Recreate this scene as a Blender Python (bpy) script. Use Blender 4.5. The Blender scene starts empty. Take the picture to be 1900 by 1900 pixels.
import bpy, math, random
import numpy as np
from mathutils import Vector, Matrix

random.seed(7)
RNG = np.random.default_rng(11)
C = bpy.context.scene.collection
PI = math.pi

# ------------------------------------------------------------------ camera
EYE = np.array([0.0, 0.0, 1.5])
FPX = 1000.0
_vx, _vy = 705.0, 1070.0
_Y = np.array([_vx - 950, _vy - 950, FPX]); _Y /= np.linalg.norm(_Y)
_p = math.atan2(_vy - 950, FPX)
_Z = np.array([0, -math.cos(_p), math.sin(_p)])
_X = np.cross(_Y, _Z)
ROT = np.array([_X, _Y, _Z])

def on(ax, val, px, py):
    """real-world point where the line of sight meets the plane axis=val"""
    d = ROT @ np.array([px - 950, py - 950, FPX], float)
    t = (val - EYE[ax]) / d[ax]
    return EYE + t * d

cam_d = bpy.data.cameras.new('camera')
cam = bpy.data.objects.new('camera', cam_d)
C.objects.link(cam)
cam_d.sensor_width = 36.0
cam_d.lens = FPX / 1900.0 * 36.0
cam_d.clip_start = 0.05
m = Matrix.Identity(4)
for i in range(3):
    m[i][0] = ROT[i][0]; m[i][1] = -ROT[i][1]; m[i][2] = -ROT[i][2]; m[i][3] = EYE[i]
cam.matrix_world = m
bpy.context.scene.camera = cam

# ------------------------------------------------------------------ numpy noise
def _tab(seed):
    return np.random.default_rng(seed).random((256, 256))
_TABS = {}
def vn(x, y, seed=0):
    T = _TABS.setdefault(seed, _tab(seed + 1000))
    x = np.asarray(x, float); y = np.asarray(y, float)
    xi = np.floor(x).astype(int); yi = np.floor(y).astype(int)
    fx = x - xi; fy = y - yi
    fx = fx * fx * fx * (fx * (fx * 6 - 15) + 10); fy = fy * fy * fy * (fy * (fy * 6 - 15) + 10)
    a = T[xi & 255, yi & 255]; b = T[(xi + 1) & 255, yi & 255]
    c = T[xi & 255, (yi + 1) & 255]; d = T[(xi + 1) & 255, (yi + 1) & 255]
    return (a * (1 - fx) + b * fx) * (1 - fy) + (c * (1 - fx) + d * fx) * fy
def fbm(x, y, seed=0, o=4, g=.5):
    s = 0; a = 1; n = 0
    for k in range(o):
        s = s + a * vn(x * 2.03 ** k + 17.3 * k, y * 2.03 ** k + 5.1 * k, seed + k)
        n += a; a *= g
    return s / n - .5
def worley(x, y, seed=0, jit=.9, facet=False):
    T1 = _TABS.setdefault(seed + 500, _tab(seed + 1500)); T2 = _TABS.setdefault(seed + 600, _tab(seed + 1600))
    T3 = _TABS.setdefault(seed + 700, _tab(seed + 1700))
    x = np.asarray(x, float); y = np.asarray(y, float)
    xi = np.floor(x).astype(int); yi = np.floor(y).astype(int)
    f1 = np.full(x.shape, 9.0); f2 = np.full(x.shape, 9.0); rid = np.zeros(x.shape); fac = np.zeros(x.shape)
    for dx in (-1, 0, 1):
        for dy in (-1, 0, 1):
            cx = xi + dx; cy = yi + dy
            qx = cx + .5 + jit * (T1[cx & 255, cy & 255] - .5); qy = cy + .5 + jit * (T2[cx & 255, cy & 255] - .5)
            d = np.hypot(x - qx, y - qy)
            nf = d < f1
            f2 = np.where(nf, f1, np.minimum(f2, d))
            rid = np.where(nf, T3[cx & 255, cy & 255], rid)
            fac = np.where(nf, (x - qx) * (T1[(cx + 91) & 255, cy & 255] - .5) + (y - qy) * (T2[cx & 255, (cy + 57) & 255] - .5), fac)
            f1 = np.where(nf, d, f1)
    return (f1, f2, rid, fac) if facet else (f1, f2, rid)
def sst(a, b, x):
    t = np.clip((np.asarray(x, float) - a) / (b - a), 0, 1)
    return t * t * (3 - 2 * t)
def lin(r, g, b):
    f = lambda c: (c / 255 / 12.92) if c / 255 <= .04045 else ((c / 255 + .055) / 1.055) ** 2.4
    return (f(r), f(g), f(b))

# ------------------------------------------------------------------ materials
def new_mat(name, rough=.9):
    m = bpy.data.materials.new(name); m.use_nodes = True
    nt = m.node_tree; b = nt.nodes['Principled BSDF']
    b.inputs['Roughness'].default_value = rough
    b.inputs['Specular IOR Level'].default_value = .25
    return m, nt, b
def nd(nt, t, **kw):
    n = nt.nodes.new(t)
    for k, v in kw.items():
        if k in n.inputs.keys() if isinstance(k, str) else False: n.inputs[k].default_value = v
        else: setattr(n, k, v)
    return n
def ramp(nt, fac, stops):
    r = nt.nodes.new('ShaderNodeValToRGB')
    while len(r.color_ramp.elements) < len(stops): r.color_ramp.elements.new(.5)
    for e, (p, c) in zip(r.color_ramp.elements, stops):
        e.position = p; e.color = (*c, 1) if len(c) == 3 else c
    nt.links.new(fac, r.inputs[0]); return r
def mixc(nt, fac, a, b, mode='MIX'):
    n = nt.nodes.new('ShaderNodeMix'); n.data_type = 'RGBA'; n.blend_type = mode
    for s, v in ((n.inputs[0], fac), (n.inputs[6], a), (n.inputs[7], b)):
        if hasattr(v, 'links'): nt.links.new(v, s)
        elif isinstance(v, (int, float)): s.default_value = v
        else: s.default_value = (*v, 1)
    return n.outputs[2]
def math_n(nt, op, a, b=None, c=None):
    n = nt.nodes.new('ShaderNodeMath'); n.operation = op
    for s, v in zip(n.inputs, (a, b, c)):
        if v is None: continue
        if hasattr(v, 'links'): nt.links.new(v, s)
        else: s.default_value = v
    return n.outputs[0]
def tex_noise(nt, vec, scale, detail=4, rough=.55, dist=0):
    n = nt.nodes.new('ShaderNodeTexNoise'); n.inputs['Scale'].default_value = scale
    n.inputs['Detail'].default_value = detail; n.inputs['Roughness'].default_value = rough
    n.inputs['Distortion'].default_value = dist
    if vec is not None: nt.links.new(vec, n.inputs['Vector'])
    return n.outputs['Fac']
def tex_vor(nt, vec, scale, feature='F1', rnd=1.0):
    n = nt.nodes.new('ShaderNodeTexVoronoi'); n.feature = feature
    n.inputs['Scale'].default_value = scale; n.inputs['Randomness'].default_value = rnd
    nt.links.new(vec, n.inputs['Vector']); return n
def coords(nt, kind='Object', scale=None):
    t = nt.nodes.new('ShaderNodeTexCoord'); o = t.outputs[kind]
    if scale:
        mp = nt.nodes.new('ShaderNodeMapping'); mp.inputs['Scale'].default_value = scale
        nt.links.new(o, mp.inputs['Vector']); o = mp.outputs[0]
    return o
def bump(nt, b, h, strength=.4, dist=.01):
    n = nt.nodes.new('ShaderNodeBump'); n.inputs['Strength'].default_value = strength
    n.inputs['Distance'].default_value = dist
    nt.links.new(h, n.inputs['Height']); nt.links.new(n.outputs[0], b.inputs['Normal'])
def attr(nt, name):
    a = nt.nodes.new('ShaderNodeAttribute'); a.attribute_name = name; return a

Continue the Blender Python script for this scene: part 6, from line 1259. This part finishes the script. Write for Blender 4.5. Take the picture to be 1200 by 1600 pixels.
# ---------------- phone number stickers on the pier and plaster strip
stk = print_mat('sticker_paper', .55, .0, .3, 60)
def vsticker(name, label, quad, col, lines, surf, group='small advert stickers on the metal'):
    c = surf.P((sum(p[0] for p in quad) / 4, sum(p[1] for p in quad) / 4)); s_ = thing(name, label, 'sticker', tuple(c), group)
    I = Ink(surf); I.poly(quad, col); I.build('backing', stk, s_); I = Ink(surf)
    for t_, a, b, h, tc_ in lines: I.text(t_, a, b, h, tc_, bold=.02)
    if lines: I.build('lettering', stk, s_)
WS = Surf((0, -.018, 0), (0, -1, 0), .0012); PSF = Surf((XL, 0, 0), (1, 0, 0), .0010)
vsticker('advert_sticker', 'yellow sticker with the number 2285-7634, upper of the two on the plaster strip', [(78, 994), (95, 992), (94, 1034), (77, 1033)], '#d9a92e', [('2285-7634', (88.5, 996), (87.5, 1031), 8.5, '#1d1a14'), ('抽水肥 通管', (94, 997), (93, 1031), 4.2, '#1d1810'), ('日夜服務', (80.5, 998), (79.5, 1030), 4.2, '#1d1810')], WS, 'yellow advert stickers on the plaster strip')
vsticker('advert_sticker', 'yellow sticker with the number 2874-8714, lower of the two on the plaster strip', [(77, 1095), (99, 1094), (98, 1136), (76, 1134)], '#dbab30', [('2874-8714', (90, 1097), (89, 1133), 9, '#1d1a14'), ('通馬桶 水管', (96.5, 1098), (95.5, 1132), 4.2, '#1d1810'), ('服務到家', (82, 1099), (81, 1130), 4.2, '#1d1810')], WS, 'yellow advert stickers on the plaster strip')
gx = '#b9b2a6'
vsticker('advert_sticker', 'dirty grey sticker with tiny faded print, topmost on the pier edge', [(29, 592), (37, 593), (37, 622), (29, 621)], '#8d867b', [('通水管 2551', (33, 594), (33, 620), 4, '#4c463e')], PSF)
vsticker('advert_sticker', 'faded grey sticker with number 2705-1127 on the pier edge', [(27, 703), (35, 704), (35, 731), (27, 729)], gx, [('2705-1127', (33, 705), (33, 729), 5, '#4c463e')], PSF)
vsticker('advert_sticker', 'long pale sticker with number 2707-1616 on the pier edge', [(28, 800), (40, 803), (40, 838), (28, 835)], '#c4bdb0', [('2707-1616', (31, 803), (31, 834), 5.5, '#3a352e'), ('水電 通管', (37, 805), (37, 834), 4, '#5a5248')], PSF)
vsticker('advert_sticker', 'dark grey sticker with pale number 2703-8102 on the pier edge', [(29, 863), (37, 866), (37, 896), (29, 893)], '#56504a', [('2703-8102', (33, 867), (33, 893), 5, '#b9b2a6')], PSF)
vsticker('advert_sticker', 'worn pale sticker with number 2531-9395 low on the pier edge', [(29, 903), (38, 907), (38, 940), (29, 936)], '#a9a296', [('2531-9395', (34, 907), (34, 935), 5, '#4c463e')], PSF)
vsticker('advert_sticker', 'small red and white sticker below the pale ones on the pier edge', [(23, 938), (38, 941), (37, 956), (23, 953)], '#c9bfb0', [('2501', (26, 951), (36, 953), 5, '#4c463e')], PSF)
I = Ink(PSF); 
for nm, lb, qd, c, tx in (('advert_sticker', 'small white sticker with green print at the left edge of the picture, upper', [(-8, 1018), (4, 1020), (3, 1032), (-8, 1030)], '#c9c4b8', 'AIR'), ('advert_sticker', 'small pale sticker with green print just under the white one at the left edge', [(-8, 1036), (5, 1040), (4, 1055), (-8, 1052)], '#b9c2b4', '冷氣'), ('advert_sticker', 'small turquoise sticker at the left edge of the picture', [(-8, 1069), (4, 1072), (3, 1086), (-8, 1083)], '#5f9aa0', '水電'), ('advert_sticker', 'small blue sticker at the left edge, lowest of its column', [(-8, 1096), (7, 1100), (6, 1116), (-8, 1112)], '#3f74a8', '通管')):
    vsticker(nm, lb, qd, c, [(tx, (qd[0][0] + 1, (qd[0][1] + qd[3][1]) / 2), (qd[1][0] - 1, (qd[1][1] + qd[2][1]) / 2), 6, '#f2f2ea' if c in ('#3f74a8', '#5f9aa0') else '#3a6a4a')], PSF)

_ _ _

# [Written problem]
Return exactly what appears above, from the first line of the entries to the line with "from mathutils import Vector, Matrix", inclusive.

# [Result for this task]
Recreate this scene as a Blender Python (bpy) script. Use Blender 4.5. The Blender scene starts empty. Take the picture to be 1900 by 1900 pixels.
import bpy, math, random
import numpy as np
from mathutils import Vector, Matrix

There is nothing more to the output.